Between You And The Shapes You Take is the second collaborative album by Richmond based musician/sound artists Stephen Vitiello and Molly Berg. As with the duo’s previous release, The Gorilla Variations (12k2013, 2009), tracks are created out of improvisations and sculpted through editing. Molly Berg’s clarinet and vocalizations tend to cover the CD’s lyrical content while Vitiello’s guitar and processing covers a good deal of the textures. Two of the tracks on the CD feature violin by the multi-talented Hahn Rowe, once a member of the group Hugo Largo.
There’s an immediate air of melancholy and longing to a number of the tracks. An initial demo recording for the album was remarked on by a listener who said “I’ve fallen face first into a machine that erases the memories of an ended relationship as if it were a sound instead of a real life that fell in love with the girl again in the end.” A strange amount of truth exists in that statement and the entirety of it was momentarily considered as the album title. Instead, Between You And The Shapes You Take is a borrowed quote from Wallace Stevens’ poem The Blue Guitar.

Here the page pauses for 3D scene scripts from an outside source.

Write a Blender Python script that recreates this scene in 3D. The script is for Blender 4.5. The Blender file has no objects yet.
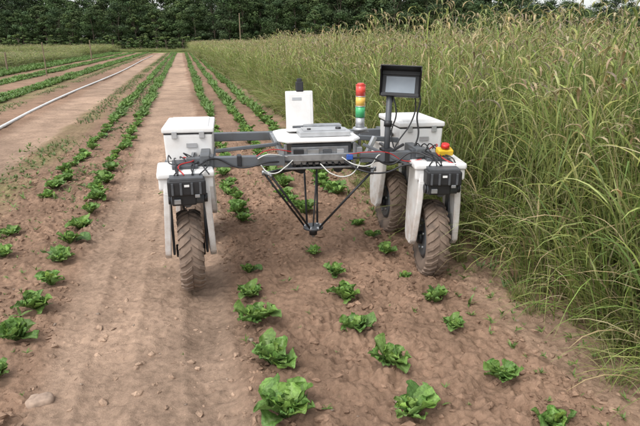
import bpy, bmesh, math, random
import numpy as np
from mathutils import Vector, Matrix, Euler
random.seed(7); R=np.random.RandomState(11)
sc=bpy.context.scene
COL=sc.collection
# ---------------------------------------------------------------- frames
H=1.6; P=math.radians(17.2); F=554.0
CP,SP=math.cos(P),math.sin(P)
VA=math.radians(13.6)
DX,DY=-math.sin(VA),math.cos(VA)
def rw(n,s): return (n*DY+s*DX, -n*DX+s*DY)
def px2ns(x,y):
    u=x-320; v=y-213
    fw=F*CP-v*SP; dn=F*SP+v*CP; t=H/dn
    X,Y=u*t,fw*t
    return (X*DY-Y*DX, X*DX+Y*DY)
# ---------------------------------------------------------------- noise
TB=R.rand(256,256)
def vn(x,y):
    xi=np.floor(x).astype(int); yi=np.floor(y).astype(int)
    fx=x-xi; fy=y-yi; fx=fx*fx*(3-2*fx); fy=fy*fy*(3-2*fy)
    a=TB[xi&255,yi&255]; b=TB[(xi+1)&255,yi&255]; c=TB[xi&255,(yi+1)&255]; d=TB[(xi+1)&255,(yi+1)&255]
    return (a*(1-fx)+b*fx)*(1-fy)+(c*(1-fx)+d*fx)*fy-0.5
def sstep(a,b,x):
    t=np.clip((x-a)/(b-a),0,1); return t*t*(3-2*t)
def pathmask(n):
    a=sstep(-.92,-.72,n)*(1-sstep(.12,.30,n))
    b=sstep(1.72,1.82,n)*(1-sstep(2.05,2.2,n))*.5
    c=sstep(-3.3,-3.0,n)*(1-sstep(-2.4,-2.2,n))
    return np.clip(a+b+c,0,1)
def gh(n,s):
    n=np.asarray(n,float); s=np.asarray(s,float)
    dist=np.sqrt(n*n+s*s)
    near=1-sstep(6,14,dist)
    pm=pathmask(n+.12*vn(n*2,s*1.6))
    z=.035*vn(n*.9+3,s*.6)+.02*vn(n*3.1,s*2.3+9)
    rough=(1-.72*pm)
    patch=np.clip(.75+1.1*vn(n*2.2+5,s*2.2),.15,1.4)
    z+=rough*(.028*vn(n*8.3+40,s*8.3)+ near*patch*(.044*vn(n*17+7+s*5,s*17-n*4)+.036*np.abs(vn(n*27+s*11,s*29-n*9))+.030*vn(n*43+70+s*9,s*43+3-n*8)))
    z+=near*.006*vn(n*50+s*13,s*55-n*17)
    z-=.022*pm
    wob=.02*np.sin(s*1.3)
    for c0,w0,dep,amp in ((.05,.105,.020,.011),(-.47,.10,.014,.008)):
        m=n-c0-wob
        tr=np.exp(-(m/w0)**4)
        tri=np.abs(((s/.095+np.abs(m)*3.2)%1)*2-1)
        z+=near*tr*(-dep+amp*sstep(.35,.65,tri)*np.clip(.75+1.3*vn(n*3+c0,s*2),.15,1.1))
        z+=near*.012*(np.exp(-((m-w0*1.3)/.03)**2)+np.exp(-((m+w0*1.3)/.03)**2))*(.6+vn(n*9,s*7))
    return z
def ghs(n,s): return float(gh(np.array([n]),np.array([s]))[0])
# ---------------------------------------------------------------- material helpers
def newmat(name):
    m=bpy.data.materials.new(name); m.use_nodes=True
    nt=m.node_tree; b=nt.nodes['Principled BSDF']; return m,nt,b
def pmat(name,col,rough=.5,metal=0,nvar=.12,nscale=12,bump=.0,dirt=None,coat=0):
    m,nt,b=newmat(name); N=nt.nodes; L=nt.links
    tc=N.new('ShaderNodeTexCoord'); no=N.new('ShaderNodeTexNoise')
    no.inputs['Scale'].default_value=nscale; no.inputs['Detail'].default_value=6
    L.new(tc.outputs['Object'],no.inputs['Vector'])
    cr=N.new('ShaderNodeValToRGB')
    c=Vector(col)
    lo=c*(1-nvar) if dirt is None else Vector(dirt)
    cr.color_ramp.elements[0].color=(*lo,1); cr.color_ramp.elements[0].position=.3
    cr.color_ramp.elements[1].color=(*(c*(1+nvar*.3)),1); cr.color_ramp.elements[1].position=.62 if dirt is None else .5
    L.new(no.outputs['Fac'],cr.inputs['Fac']); L.new(cr.outputs['Color'],b.inputs['Base Color'])
    b.inputs['Roughness'].default_value=rough; b.inputs['Metallic'].default_value=metal
    if bump:
        bp=N.new('ShaderNodeBump'); bp.inputs['Strength'].default_value=bump; bp.inputs['Distance'].default_value=.004
        L.new(no.outputs['Fac'],bp.inputs['Height']); L.new(bp.outputs['Normal'],b.inputs['Normal'])
    return m
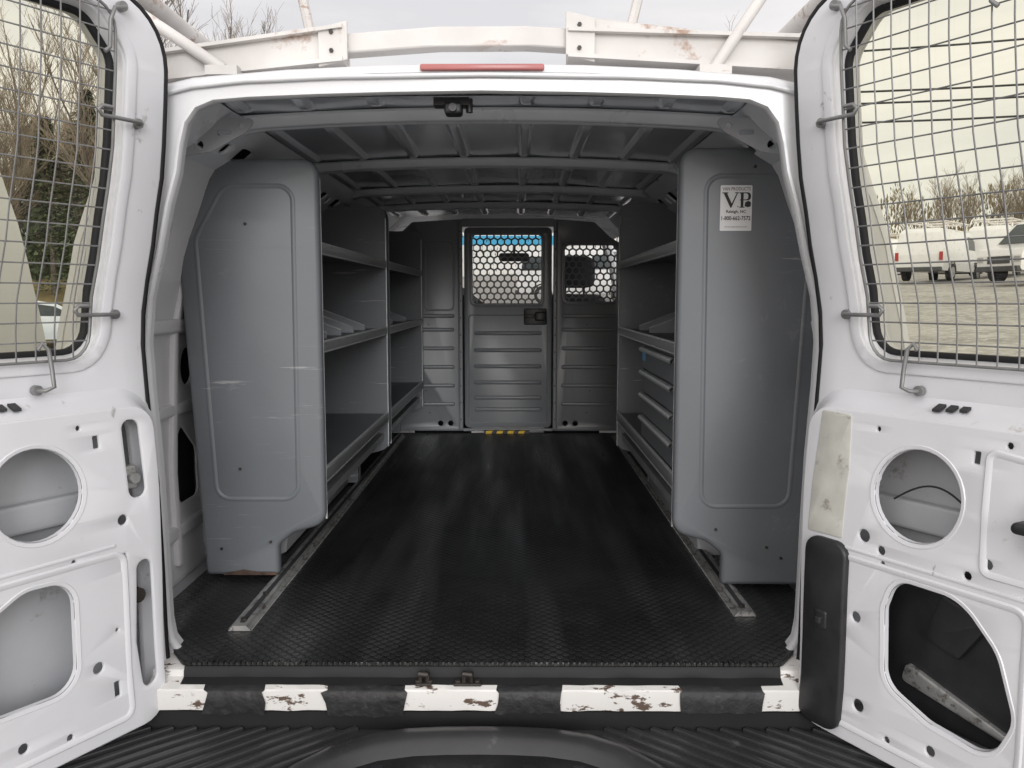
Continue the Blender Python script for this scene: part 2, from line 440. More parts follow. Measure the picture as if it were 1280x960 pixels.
for i in range(34000):
    a = math.radians(rnd.uniform(25, 155)); R = rnd.uniform(84, 100)
    if 84 < math.degrees(a) < 96 and rnd.random() < .93: continue
    x, y = R*math.cos(a), R*math.sin(a)
    top = 5.6+1.6*noise.noise(Vector((a*30, 0, 0)))+1.0*noise.noise(Vector((a*110, 5, 0)))
    z = G(x, y)+1+top*rnd.random()**.75; s = rnd.uniform(.08,.24)
    u = Vector((rnd.uniform(-1,1), rnd.uniform(-1,1), rnd.uniform(-.4,.4)))*s*.5; v = Vector((rnd.uniform(-.3,.3), rnd.uniform(-.3,.3), 1))*s*1.3
    p = Vector((x, y, z)); w.add([p-u, p-v, p+u, p+v*1.3], [(0,1,2,3)])
o = w.obj('distant_wood', M_twigy, None, 0); o['kind'] = 'stuff'; o['label'] = 'far band of brown winter woodland behind the lot'; o['category'] = 'woods'
w = MB()
for i in range(9000):
    a = math.radians(rnd.uniform(108, 132)); R = rnd.uniform(38, 60)
    x, y = R*math.cos(a), R*math.sin(a); z = G(x, y)+2.2+3.2*rnd.random()**1.6; s = rnd.uniform(.08,.22)
    u = Vector((rnd.uniform(-1,1), rnd.uniform(-1,1), rnd.uniform(-.4,.4)))*s; v = Vector((rnd.uniform(-.3,.3), rnd.uniform(-.3,.3), 1))*s
    p = Vector((x, y, z)); w.add([p-u, p-v, p+u, p+v*1.3], [(0,1,2,3)])
o = w.obj('undergrowth', M_leaf, None, 0); o['kind'] = 'stuff'; o['label'] = 'tangled green undergrowth between the trees on the bank'; o['category'] = 'undergrowth'

# ------------------------------------------------------------------ parked vehicles
def vehicle(prof, wtab, paint, wheels, r, wins, front, lab, cat, group=None, name='parked_van', rack=False):
    e = empty(name, (0,0,0), lab, cat)
    if group: e['group'] = group
    W = lambda z: interp(z, wtab)
    b = MB(); b.plate(rounded([(x, z, .12) for x, z in prof], 4), [], -1, 1, 0, fn=lambda a, c, t: (a, t*W(c), c), step=(0,.15))
    b.obj('body', paint, e, 30)
    for wpts in wins:
        for sg in (-1, 1):
            gl = MB(); gl.plate(rounded([(x, z, .05) for x, z in wpts], 3), [], 0, .012, 0, fn=lambda a, c, t, sg=sg: (a, sg*(W(c)+t), c), step=(0,.12)); gl.obj('side_window', M_wing, e, 30)
    (x0, z0), (x1, z1) = front
    ww = lambda z: W(z)-.12
    gl = MB(); gl.add([(x0+.02, -ww(z0), z0+.02), (x0+.02, ww(z0), z0+.02), (x1+.02, ww(z1), z1+.02), (x1+.02, -ww(z1), z1+.02)], [(0,1,2,3)])
    gl.obj('windshield', M_wing, e, 30)
    for wx in wheels:
        for sg in (-1, 1):
            t = MB(); yw = sg*(W(.5)-.06)
            t.cyl((wx, yw, r), (0,1,0), r, .2, 28)
            ty = t.obj('wheel', M_tyre, e, 40)
            q = MB(); q.cyl((wx, yw+sg*.1, r), (0,1,0), r*.6, .03, 20); q.cyl((wx, yw+sg*.12, r), (0,1,0), r*.2, .03, 12); q.obj('rim', M_rim, ty, 40)
            ar = MB(); ar.tube([(wx+(r+.07)*math.cos(q2), sg*(W(.6)), r+(r+.07)*math.sin(q2)) for q2 in [math.pi*k/14 for k in range(15)]], .035, 6); ar.obj('wheel_arch', M_dark, e, 40)
    fx = max(p[0] for p in prof); rx = min(p[0] for p in prof)
    for xa, xb in ((fx-.1, fx+.1), (rx-.1, rx+.08)):
        bp = MB(); bp.box(xa, xb, -W(.5)*.97, W(.5)*.97, .38, .57); bp.obj('bumper', M_dash, e, 30, bevel=.03)
    for sg in (-1,1):
        tl = MB(); tl.box(rx-.03, rx+.1, sg*W(.9)-sg*.16, sg*W(.9)-sg*.02, .85, 1.2); tl.obj('tail_lamp', M_taill, e, 30)
        hl = MB(); hl.box(fx-.1, fx+.03, sg*W(.9)-sg*.3, sg*W(.9)-sg*.03, .72, .9); hl.obj('headlamp', M_rim, e, 30)
    gr = MB(); gr.box(fx-.08, fx+.02, -.5, .5, .66, .92); gr.obj('grille', M_dash, e, 30)
    if rack:
        k = MB(); zt = max(p[1] for p in prof)
        for sg in (-1,1): k.tube([(-2.3, sg*.75, zt+.30), (1.0, sg*.75, zt+.30)], .045, 6)
        for xx in (-2.1,-.6,.8):
            k.tube([(xx,-.78,zt-.05),(xx,-.75,zt+.30),(xx,.75,zt+.30),(xx,.78,zt-.05)], .045, 6)
        k.obj('roof_rack', M_rack, e, 40)
    return e
VP = [(-2.72,.42),(-2.78,1.1),(-2.70,2.05),(-2.52,2.22),(1.05,2.22),(1.35,2.12),(2.0,1.36),(2.66,1.18),(2.76,.95),(2.76,.42)]
VW = [(.4,.96),(.7,1.0),(1.2,.99),(1.7,.92),(2.1,.82),(2.25,.68)]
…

As for the recording process, Vitiello writes: “Things tend to go best when Molly and I don’t speak beforehand or plan anything for the recording beyond a time to meet and to begin. We’ll play for as long as we can and generally find that the beginnings and endings are implied in the performance. Where the last album was recorded in my office at school with all of our equipment balanced precariously on my desk, this one was in a proper studio. It allowed for more isolation and let us take advantage of quieter instruments such as the acoustic guitar and Molly’s slide whistles and found pieces of percussion.” The final track on the CD is the only one that was recorded separately. It’s actually a re- construction of that fated recording that potentially contains the machine that erases memories.